+++ DATA SHOWN
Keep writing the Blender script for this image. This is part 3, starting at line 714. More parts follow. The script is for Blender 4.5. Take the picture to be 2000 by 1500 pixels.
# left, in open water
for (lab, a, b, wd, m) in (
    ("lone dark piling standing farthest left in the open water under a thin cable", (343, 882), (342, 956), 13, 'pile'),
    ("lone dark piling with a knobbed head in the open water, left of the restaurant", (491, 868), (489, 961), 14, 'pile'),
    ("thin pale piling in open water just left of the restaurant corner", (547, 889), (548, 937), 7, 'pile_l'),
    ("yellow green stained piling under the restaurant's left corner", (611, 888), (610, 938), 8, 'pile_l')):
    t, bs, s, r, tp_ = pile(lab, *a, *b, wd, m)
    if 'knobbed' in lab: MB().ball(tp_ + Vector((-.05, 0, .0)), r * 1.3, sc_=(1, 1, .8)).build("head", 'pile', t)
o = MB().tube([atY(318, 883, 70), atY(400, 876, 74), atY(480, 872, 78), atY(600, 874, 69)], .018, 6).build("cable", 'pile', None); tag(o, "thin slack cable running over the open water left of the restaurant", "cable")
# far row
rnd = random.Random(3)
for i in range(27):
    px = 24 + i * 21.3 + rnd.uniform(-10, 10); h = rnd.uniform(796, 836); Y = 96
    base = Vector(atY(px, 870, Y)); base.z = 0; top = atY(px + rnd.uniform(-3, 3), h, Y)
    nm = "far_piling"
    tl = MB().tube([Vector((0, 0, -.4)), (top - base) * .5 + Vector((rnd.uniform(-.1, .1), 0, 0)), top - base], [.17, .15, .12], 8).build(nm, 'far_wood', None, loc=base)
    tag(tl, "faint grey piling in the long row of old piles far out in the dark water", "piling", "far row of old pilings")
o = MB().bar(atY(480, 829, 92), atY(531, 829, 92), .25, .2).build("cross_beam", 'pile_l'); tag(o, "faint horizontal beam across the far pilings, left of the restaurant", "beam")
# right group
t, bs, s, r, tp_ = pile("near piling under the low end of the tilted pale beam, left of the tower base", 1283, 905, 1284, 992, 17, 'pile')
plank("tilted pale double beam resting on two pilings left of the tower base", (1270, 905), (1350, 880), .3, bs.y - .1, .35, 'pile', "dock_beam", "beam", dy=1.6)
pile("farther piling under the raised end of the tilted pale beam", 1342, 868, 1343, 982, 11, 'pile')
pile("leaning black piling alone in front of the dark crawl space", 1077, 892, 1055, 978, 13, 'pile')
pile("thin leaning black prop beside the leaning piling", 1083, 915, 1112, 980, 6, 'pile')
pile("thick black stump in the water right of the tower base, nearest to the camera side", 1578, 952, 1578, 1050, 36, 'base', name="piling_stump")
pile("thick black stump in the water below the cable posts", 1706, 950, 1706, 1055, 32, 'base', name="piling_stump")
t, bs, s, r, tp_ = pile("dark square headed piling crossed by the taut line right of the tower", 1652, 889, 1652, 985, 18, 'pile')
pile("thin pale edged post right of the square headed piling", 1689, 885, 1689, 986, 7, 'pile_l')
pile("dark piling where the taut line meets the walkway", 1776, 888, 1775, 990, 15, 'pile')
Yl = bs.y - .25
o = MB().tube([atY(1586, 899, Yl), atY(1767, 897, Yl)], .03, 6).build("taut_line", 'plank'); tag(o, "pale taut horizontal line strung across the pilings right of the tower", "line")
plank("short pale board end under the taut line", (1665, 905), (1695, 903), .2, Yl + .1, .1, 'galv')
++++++
## WRITTEN EXERCISE
Copy out each line exactly.

## TASK RESPONSE
Keep writing the Blender script for this image. This is part 3, starting at line 714. More parts follow. The script is for Blender 4.5. Take the picture to be 2000 by 1500 pixels.
# left, in open water
for (lab, a, b, wd, m) in (
    ("lone dark piling standing farthest left in the open water under a thin cable", (343, 882), (342, 956), 13, 'pile'),
    ("lone dark piling with a knobbed head in the open water, left of the restaurant", (491, 868), (489, 961), 14, 'pile'),
    ("thin pale piling in open water just left of the restaurant corner", (547, 889), (548, 937), 7, 'pile_l'),
    ("yellow green stained piling under the restaurant's left corner", (611, 888), (610, 938), 8, 'pile_l')):
    t, bs, s, r, tp_ = pile(lab, *a, *b, wd, m)
    if 'knobbed' in lab: MB().ball(tp_ + Vector((-.05, 0, .0)), r * 1.3, sc_=(1, 1, .8)).build("head", 'pile', t)
o = MB().tube([atY(318, 883, 70), atY(400, 876, 74), atY(480, 872, 78), atY(600, 874, 69)], .018, 6).build("cable", 'pile', None); tag(o, "thin slack cable running over the open water left of the restaurant", "cable")
# far row
rnd = random.Random(3)
for i in range(27):
    px = 24 + i * 21.3 + rnd.uniform(-10, 10); h = rnd.uniform(796, 836); Y = 96
    base = Vector(atY(px, 870, Y)); base.z = 0; top = atY(px + rnd.uniform(-3, 3), h, Y)
    nm = "far_piling"
    tl = MB().tube([Vector((0, 0, -.4)), (top - base) * .5 + Vector((rnd.uniform(-.1, .1), 0, 0)), top - base], [.17, .15, .12], 8).build(nm, 'far_wood', None, loc=base)
    tag(tl, "faint grey piling in the long row of old piles far out in the dark water", "piling", "far row of old pilings")
o = MB().bar(atY(480, 829, 92), atY(531, 829, 92), .25, .2).build("cross_beam", 'pile_l'); tag(o, "faint horizontal beam across the far pilings, left of the restaurant", "beam")
# right group
t, bs, s, r, tp_ = pile("near piling under the low end of the tilted pale beam, left of the tower base", 1283, 905, 1284, 992, 17, 'pile')
plank("tilted pale double beam resting on two pilings left of the tower base", (1270, 905), (1350, 880), .3, bs.y - .1, .35, 'pile', "dock_beam", "beam", dy=1.6)
pile("farther piling under the raised end of the tilted pale beam", 1342, 868, 1343, 982, 11, 'pile')
pile("leaning black piling alone in front of the dark crawl space", 1077, 892, 1055, 978, 13, 'pile')
pile("thin leaning black prop beside the leaning piling", 1083, 915, 1112, 980, 6, 'pile')
pile("thick black stump in the water right of the tower base, nearest to the camera side", 1578, 952, 1578, 1050, 36, 'base', name="piling_stump")
pile("thick black stump in the water below the cable posts", 1706, 950, 1706, 1055, 32, 'base', name="piling_stump")
t, bs, s, r, tp_ = pile("dark square headed piling crossed by the taut line right of the tower", 1652, 889, 1652, 985, 18, 'pile')
pile("thin pale edged post right of the square headed piling", 1689, 885, 1689, 986, 7, 'pile_l')
pile("dark piling where the taut line meets the walkway", 1776, 888, 1775, 990, 15, 'pile')
Yl = bs.y - .25
o = MB().tube([atY(1586, 899, Yl), atY(1767, 897, Yl)], .03, 6).build("taut_line", 'plank'); tag(o, "pale taut horizontal line strung across the pilings right of the tower", "line")
plank("short pale board end under the taut line", (1665, 905), (1695, 903), .2, Yl + .1, .1, 'galv')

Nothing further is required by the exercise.